While Microsoft may be trying to cover its bases on the Vista launch, it will probably backfire. Prediction #2: The white and gray hats Microsoft are embracing will rip Vista and other new products apart. They will make it their mission to smash and pummel every line of code, every module, every API, every buffer, to take over or crash the new operating system.

And this leads to Prediction #3: Microsoft Vista SP1, released three months after the launch—whenever that will be.

There's two reasons why this outreach will fail Microsoft, Cisco and other vendors that follow. Historically, hackers of every flavor thrive on publicity and, historically, vendors are painfully slow in responding to reports of security flaws.

The publicity issue: Bughunters want credit. They'll take credit either through acknowledgement by the vendor, which will usually get them written up in every account of the hole. Or, they'll take credit by releasing information on the vulnerability with or without the vendor's consent.

It's the second part that usually gets the vendor in trouble. Vendors, Microsoft in particular, are usually slow in responding, acknowledging or correcting security flaws. Wanting their moment in the limelight, hackers get impatient waiting for the vendor to act and release the flaw to the world.

Prediction #4: Some of Microsoft's newfound friends won't be able to resist temptation, and begin releasing notes about security flaws in Vista, further embarrassing Microsoft.

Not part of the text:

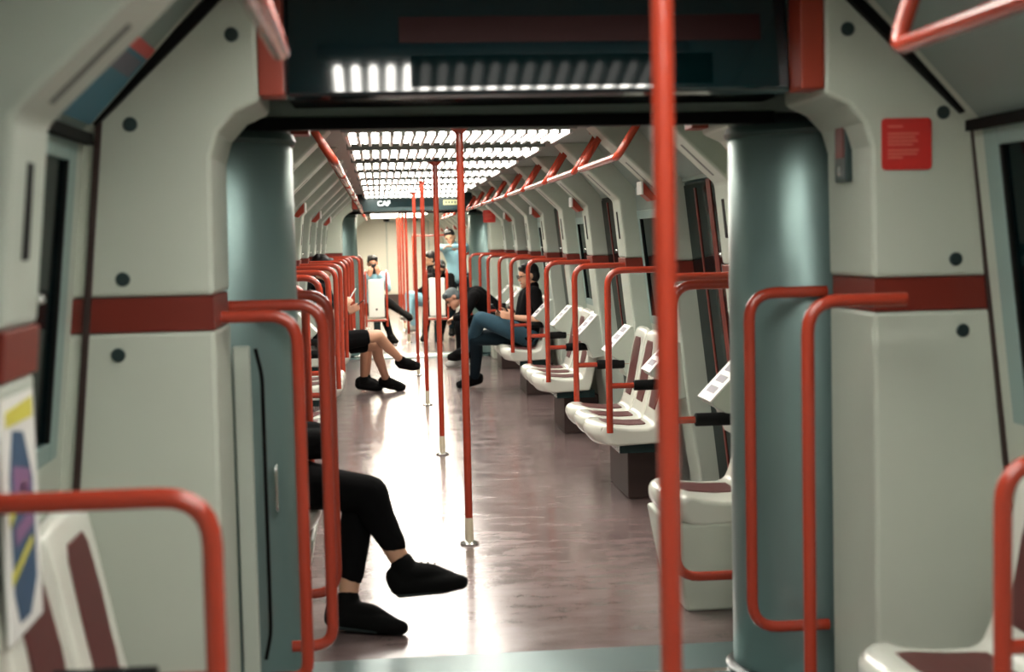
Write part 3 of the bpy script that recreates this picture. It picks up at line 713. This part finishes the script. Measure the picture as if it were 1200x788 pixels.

Worse, the black hats who will get their hands on Beta 2 will start building tools to exploit undisclosed vulnerabilities.

Finally, after years of dismissing and deriding the digital underground, Microsoft and Cisco are opening their arms and waiting for big hugs from their adversaries. I will bet that white and gray hats will drink their expensive wine and listen to their rants, but—in the end—will still be loyal to their convictions. Microsoft, however, has blown its conviction and can no longer claim that its software is more secure than open-source Linux because, as CEO Steve Ballmer has said time and again, "we develop and test our own software."